EXERCISE OBJECTIVE
For each line below that includes the word "high", make a copy.

RECORD EXTRACTS
○ ○ ○ ○ ○
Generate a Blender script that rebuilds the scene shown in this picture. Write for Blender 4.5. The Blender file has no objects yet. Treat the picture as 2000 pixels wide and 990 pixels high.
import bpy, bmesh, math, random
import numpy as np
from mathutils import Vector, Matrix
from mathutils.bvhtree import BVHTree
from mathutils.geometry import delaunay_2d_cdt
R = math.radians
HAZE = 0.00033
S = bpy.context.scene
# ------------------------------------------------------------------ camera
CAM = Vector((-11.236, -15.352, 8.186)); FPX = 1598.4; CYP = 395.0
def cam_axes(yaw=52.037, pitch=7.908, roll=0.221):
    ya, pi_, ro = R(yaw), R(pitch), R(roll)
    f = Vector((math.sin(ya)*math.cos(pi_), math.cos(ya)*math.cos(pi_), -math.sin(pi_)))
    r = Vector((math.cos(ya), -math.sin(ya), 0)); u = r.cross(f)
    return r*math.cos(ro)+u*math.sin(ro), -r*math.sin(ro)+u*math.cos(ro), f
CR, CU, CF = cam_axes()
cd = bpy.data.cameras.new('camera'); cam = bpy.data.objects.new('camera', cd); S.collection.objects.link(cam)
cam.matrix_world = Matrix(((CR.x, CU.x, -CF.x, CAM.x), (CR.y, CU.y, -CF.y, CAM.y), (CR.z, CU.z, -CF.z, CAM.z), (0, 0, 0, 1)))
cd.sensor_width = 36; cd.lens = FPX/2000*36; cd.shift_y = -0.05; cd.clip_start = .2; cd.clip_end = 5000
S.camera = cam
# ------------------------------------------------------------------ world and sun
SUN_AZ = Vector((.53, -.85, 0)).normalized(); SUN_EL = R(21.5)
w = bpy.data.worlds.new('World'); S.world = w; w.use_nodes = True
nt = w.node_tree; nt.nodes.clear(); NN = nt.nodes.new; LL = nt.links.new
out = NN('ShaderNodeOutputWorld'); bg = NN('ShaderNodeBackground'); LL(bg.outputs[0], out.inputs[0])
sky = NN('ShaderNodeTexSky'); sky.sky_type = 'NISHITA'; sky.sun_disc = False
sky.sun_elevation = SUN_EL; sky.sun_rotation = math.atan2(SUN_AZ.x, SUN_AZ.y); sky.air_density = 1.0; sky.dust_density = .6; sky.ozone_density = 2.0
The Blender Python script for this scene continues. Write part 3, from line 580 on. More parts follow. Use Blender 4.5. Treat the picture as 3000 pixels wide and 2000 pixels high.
○ ○ ○ ○ ○
RESPONSE FOR THIS EXERCISE
Generate a Blender script that rebuilds the scene shown in this picture. Write for Blender 4.5. The Blender file has no objects yet. Treat the picture as 2000 pixels wide and 990 pixels high.
The Blender Python script for this scene continues. Write part 3, from line 580 on. More parts follow. Use Blender 4.5. Treat the picture as 3000 pixels wide and 2000 pixels high.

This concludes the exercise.